## YOUR TASK
Write out each line exactly as given. Leave the pictures out of your copy.

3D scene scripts
☆ ☆ ☆
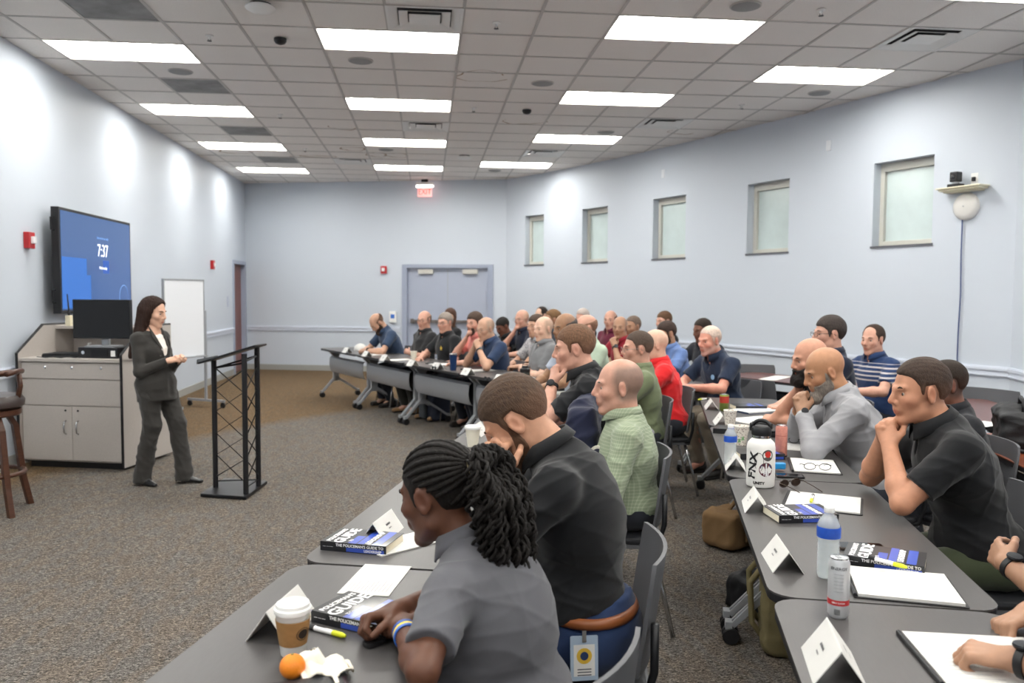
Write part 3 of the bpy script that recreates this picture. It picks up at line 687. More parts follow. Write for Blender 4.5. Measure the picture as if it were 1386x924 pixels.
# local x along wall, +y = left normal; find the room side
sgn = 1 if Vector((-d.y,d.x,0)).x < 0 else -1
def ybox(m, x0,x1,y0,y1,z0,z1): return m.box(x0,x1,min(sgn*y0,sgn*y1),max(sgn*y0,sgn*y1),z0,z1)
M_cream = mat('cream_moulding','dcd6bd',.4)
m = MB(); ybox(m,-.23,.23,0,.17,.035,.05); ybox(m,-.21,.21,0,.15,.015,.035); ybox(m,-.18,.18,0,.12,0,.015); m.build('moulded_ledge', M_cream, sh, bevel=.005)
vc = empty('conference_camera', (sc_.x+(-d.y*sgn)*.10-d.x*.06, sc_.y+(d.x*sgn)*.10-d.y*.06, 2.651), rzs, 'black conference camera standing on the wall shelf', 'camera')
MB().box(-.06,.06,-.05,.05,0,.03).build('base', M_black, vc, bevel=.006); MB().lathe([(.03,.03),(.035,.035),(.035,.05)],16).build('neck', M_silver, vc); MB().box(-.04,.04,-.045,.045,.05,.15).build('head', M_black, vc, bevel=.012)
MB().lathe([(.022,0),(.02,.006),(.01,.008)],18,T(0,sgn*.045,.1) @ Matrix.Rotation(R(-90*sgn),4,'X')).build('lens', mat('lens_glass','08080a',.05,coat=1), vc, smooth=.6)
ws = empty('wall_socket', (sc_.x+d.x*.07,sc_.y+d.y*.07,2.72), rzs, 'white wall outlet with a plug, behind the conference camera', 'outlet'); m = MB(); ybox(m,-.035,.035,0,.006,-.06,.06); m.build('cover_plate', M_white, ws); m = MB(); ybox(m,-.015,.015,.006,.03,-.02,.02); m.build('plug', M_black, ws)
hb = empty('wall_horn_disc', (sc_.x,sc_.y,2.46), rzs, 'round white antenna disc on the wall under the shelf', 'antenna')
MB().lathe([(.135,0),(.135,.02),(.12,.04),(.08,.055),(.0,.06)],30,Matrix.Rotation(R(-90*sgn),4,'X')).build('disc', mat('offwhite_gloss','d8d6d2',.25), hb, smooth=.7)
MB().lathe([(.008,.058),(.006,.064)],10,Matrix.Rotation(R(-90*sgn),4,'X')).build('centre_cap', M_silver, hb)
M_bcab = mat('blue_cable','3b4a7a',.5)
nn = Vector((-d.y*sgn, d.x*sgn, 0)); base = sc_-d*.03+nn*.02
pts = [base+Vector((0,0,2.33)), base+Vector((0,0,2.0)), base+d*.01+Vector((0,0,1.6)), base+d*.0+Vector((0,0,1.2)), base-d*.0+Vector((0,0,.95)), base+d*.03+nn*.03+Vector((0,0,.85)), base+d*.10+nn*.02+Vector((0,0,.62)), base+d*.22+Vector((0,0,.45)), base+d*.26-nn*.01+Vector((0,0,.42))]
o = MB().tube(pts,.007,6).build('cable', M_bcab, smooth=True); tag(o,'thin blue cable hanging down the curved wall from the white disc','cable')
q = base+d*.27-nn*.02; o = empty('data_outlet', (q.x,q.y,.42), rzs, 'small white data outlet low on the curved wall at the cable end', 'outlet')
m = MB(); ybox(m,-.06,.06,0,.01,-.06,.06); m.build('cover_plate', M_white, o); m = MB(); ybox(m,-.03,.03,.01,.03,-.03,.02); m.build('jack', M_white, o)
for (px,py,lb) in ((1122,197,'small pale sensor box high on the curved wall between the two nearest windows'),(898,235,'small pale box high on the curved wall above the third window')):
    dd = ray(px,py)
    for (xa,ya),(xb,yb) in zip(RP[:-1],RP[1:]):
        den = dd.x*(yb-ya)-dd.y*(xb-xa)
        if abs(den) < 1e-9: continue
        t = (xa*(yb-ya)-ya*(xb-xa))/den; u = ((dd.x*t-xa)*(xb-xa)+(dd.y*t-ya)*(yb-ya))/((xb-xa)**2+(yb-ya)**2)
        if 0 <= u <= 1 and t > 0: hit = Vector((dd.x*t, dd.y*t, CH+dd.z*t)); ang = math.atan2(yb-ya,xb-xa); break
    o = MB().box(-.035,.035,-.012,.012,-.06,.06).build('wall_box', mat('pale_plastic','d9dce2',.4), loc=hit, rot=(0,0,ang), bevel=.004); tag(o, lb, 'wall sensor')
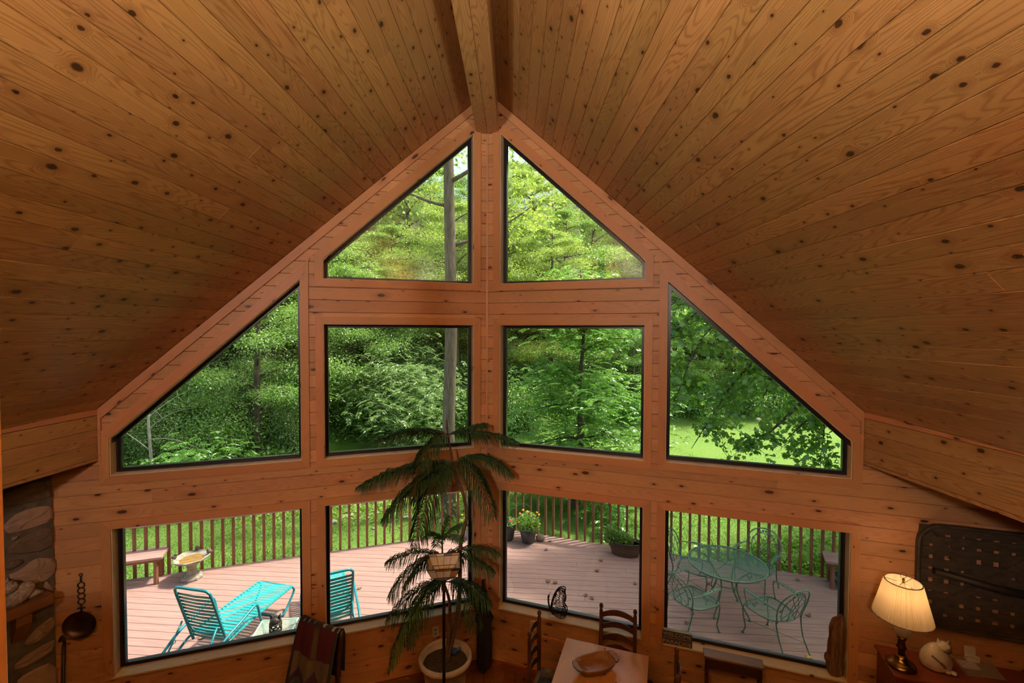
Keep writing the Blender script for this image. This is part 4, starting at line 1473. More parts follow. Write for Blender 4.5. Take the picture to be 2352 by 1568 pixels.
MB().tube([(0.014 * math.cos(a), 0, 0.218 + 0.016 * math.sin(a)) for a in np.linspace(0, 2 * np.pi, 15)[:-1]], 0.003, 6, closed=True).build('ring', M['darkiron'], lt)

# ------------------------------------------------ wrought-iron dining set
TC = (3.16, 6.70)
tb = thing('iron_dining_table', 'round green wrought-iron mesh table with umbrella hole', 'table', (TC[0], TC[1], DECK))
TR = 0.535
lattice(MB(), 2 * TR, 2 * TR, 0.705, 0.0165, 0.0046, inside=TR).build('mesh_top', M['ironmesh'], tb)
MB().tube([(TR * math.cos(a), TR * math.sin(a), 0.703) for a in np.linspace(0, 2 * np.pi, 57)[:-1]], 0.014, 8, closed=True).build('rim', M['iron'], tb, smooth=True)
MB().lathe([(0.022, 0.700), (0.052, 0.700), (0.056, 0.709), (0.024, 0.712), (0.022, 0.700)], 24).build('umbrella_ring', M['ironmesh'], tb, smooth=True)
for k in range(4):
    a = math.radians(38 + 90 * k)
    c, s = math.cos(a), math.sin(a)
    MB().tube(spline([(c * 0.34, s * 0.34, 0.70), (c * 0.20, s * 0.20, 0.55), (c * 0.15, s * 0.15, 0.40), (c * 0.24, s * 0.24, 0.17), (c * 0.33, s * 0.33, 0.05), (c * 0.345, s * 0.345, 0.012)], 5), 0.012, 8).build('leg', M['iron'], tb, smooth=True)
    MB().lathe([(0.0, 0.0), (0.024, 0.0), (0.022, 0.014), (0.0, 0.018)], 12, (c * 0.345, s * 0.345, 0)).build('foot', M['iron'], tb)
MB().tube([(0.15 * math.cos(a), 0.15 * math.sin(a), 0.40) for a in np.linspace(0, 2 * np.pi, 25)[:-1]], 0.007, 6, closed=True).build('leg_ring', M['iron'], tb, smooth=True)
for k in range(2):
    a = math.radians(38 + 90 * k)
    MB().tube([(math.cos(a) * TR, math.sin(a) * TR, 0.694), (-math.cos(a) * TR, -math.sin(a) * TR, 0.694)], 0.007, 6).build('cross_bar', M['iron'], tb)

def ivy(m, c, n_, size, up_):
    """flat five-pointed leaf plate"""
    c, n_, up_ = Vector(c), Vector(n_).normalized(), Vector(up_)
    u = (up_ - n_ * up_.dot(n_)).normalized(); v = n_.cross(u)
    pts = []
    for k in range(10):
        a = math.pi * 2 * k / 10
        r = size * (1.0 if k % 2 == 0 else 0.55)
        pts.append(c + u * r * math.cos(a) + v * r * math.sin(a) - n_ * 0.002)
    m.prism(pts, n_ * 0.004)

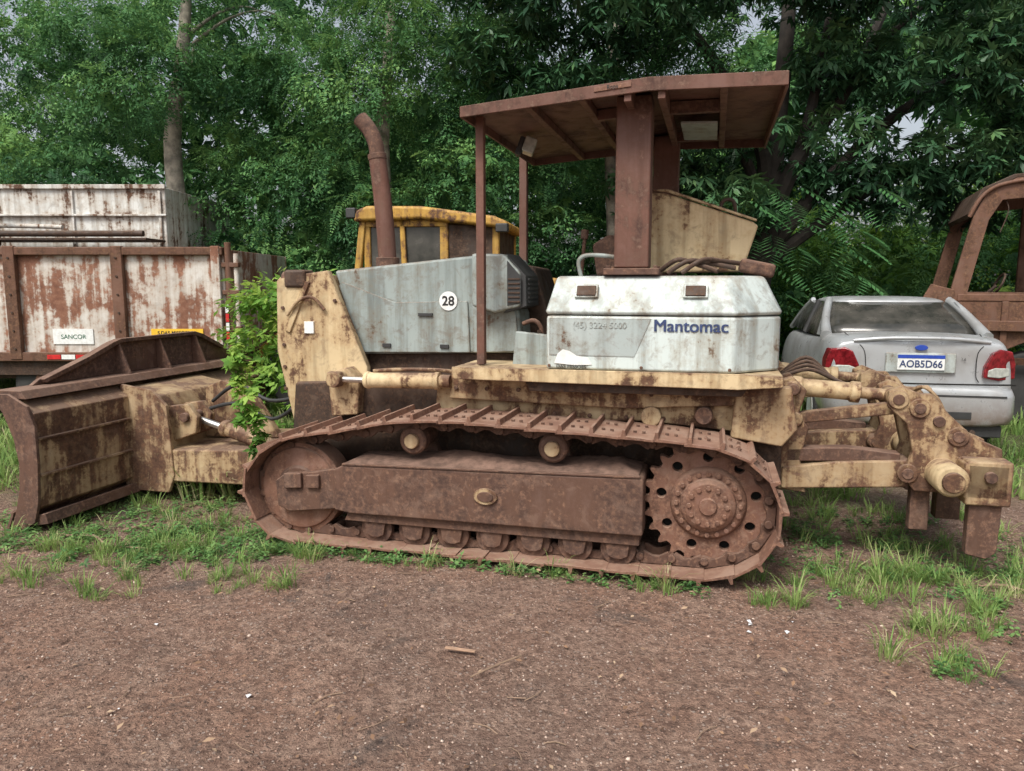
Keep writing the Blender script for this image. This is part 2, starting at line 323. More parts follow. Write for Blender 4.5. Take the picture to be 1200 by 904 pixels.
☆ ☆ ☆
## REPLY
Write part 3 of the bpy script that recreates this picture. It picks up at line 687. More parts follow. Write for Blender 4.5. Measure the picture as if it were 1386x924 pixels.
# local x along wall, +y = left normal; find the room side
sgn = 1 if Vector((-d.y,d.x,0)).x < 0 else -1
def ybox(m, x0,x1,y0,y1,z0,z1): return m.box(x0,x1,min(sgn*y0,sgn*y1),max(sgn*y0,sgn*y1),z0,z1)
M_cream = mat('cream_moulding','dcd6bd',.4)
m = MB(); ybox(m,-.23,.23,0,.17,.035,.05); ybox(m,-.21,.21,0,.15,.015,.035); ybox(m,-.18,.18,0,.12,0,.015); m.build('moulded_ledge', M_cream, sh, bevel=.005)
vc = empty('conference_camera', (sc_.x+(-d.y*sgn)*.10-d.x*.06, sc_.y+(d.x*sgn)*.10-d.y*.06, 2.651), rzs, 'black conference camera standing on the wall shelf', 'camera')
MB().box(-.06,.06,-.05,.05,0,.03).build('base', M_black, vc, bevel=.006); MB().lathe([(.03,.03),(.035,.035),(.035,.05)],16).build('neck', M_silver, vc); MB().box(-.04,.04,-.045,.045,.05,.15).build('head', M_black, vc, bevel=.012)
MB().lathe([(.022,0),(.02,.006),(.01,.008)],18,T(0,sgn*.045,.1) @ Matrix.Rotation(R(-90*sgn),4,'X')).build('lens', mat('lens_glass','08080a',.05,coat=1), vc, smooth=.6)
ws = empty('wall_socket', (sc_.x+d.x*.07,sc_.y+d.y*.07,2.72), rzs, 'white wall outlet with a plug, behind the conference camera', 'outlet'); m = MB(); ybox(m,-.035,.035,0,.006,-.06,.06); m.build('cover_plate', M_white, ws); m = MB(); ybox(m,-.015,.015,.006,.03,-.02,.02); m.build('plug', M_black, ws)
hb = empty('wall_horn_disc', (sc_.x,sc_.y,2.46), rzs, 'round white antenna disc on the wall under the shelf', 'antenna')
MB().lathe([(.135,0),(.135,.02),(.12,.04),(.08,.055),(.0,.06)],30,Matrix.Rotation(R(-90*sgn),4,'X')).build('disc', mat('offwhite_gloss','d8d6d2',.25), hb, smooth=.7)
MB().lathe([(.008,.058),(.006,.064)],10,Matrix.Rotation(R(-90*sgn),4,'X')).build('centre_cap', M_silver, hb)
M_bcab = mat('blue_cable','3b4a7a',.5)
nn = Vector((-d.y*sgn, d.x*sgn, 0)); base = sc_-d*.03+nn*.02
pts = [base+Vector((0,0,2.33)), base+Vector((0,0,2.0)), base+d*.01+Vector((0,0,1.6)), base+d*.0+Vector((0,0,1.2)), base-d*.0+Vector((0,0,.95)), base+d*.03+nn*.03+Vector((0,0,.85)), base+d*.10+nn*.02+Vector((0,0,.62)), base+d*.22+Vector((0,0,.45)), base+d*.26-nn*.01+Vector((0,0,.42))]
o = MB().tube(pts,.007,6).build('cable', M_bcab, smooth=True); tag(o,'thin blue cable hanging down the curved wall from the white disc','cable')
q = base+d*.27-nn*.02; o = empty('data_outlet', (q.x,q.y,.42), rzs, 'small white data outlet low on the curved wall at the cable end', 'outlet')
m = MB(); ybox(m,-.06,.06,0,.01,-.06,.06); m.build('cover_plate', M_white, o); m = MB(); ybox(m,-.03,.03,.01,.03,-.03,.02); m.build('jack', M_white, o)
for (px,py,lb) in ((1122,197,'small pale sensor box high on the curved wall between the two nearest windows'),(898,235,'small pale box high on the curved wall above the third window')):
    dd = ray(px,py)
    for (xa,ya),(xb,yb) in zip(RP[:-1],RP[1:]):
        den = dd.x*(yb-ya)-dd.y*(xb-xa)
        if abs(den) < 1e-9: continue
        t = (xa*(yb-ya)-ya*(xb-xa))/den; u = ((dd.x*t-xa)*(xb-xa)+(dd.y*t-ya)*(yb-ya))/((xb-xa)**2+(yb-ya)**2)
        if 0 <= u <= 1 and t > 0: hit = Vector((dd.x*t, dd.y*t, CH+dd.z*t)); ang = math.atan2(yb-ya,xb-xa); break
    o = MB().box(-.035,.035,-.012,.012,-.06,.06).build('wall_box', mat('pale_plastic','d9dce2',.4), loc=hit, rot=(0,0,ang), bevel=.004); tag(o, lb, 'wall sensor')
Keep writing the Blender script for this image. This is part 4, starting at line 1473. More parts follow. Write for Blender 4.5. Take the picture to be 2352 by 1568 pixels.
MB().tube([(0.014 * math.cos(a), 0, 0.218 + 0.016 * math.sin(a)) for a in np.linspace(0, 2 * np.pi, 15)[:-1]], 0.003, 6, closed=True).build('ring', M['darkiron'], lt)

# ------------------------------------------------ wrought-iron dining set
TC = (3.16, 6.70)
tb = thing('iron_dining_table', 'round green wrought-iron mesh table with umbrella hole', 'table', (TC[0], TC[1], DECK))
TR = 0.535
lattice(MB(), 2 * TR, 2 * TR, 0.705, 0.0165, 0.0046, inside=TR).build('mesh_top', M['ironmesh'], tb)
MB().tube([(TR * math.cos(a), TR * math.sin(a), 0.703) for a in np.linspace(0, 2 * np.pi, 57)[:-1]], 0.014, 8, closed=True).build('rim', M['iron'], tb, smooth=True)
MB().lathe([(0.022, 0.700), (0.052, 0.700), (0.056, 0.709), (0.024, 0.712), (0.022, 0.700)], 24).build('umbrella_ring', M['ironmesh'], tb, smooth=True)
for k in range(4):
    a = math.radians(38 + 90 * k)
    c, s = math.cos(a), math.sin(a)
    MB().tube(spline([(c * 0.34, s * 0.34, 0.70), (c * 0.20, s * 0.20, 0.55), (c * 0.15, s * 0.15, 0.40), (c * 0.24, s * 0.24, 0.17), (c * 0.33, s * 0.33, 0.05), (c * 0.345, s * 0.345, 0.012)], 5), 0.012, 8).build('leg', M['iron'], tb, smooth=True)
    MB().lathe([(0.0, 0.0), (0.024, 0.0), (0.022, 0.014), (0.0, 0.018)], 12, (c * 0.345, s * 0.345, 0)).build('foot', M['iron'], tb)
MB().tube([(0.15 * math.cos(a), 0.15 * math.sin(a), 0.40) for a in np.linspace(0, 2 * np.pi, 25)[:-1]], 0.007, 6, closed=True).build('leg_ring', M['iron'], tb, smooth=True)
for k in range(2):
    a = math.radians(38 + 90 * k)
    MB().tube([(math.cos(a) * TR, math.sin(a) * TR, 0.694), (-math.cos(a) * TR, -math.sin(a) * TR, 0.694)], 0.007, 6).build('cross_bar', M['iron'], tb)

def ivy(m, c, n_, size, up_):
    """flat five-pointed leaf plate"""
    c, n_, up_ = Vector(c), Vector(n_).normalized(), Vector(up_)
    u = (up_ - n_ * up_.dot(n_)).normalized(); v = n_.cross(u)
    pts = []
    for k in range(10):
        a = math.pi * 2 * k / 10
        r = size * (1.0 if k % 2 == 0 else 0.55)
        pts.append(c + u * r * math.cos(a) + v * r * math.sin(a) - n_ * 0.002)
    m.prism(pts, n_ * 0.004)

Keep writing the Blender script for this image. This is part 2, starting at line 323. More parts follow. Write for Blender 4.5. Take the picture to be 1200 by 904 pixels.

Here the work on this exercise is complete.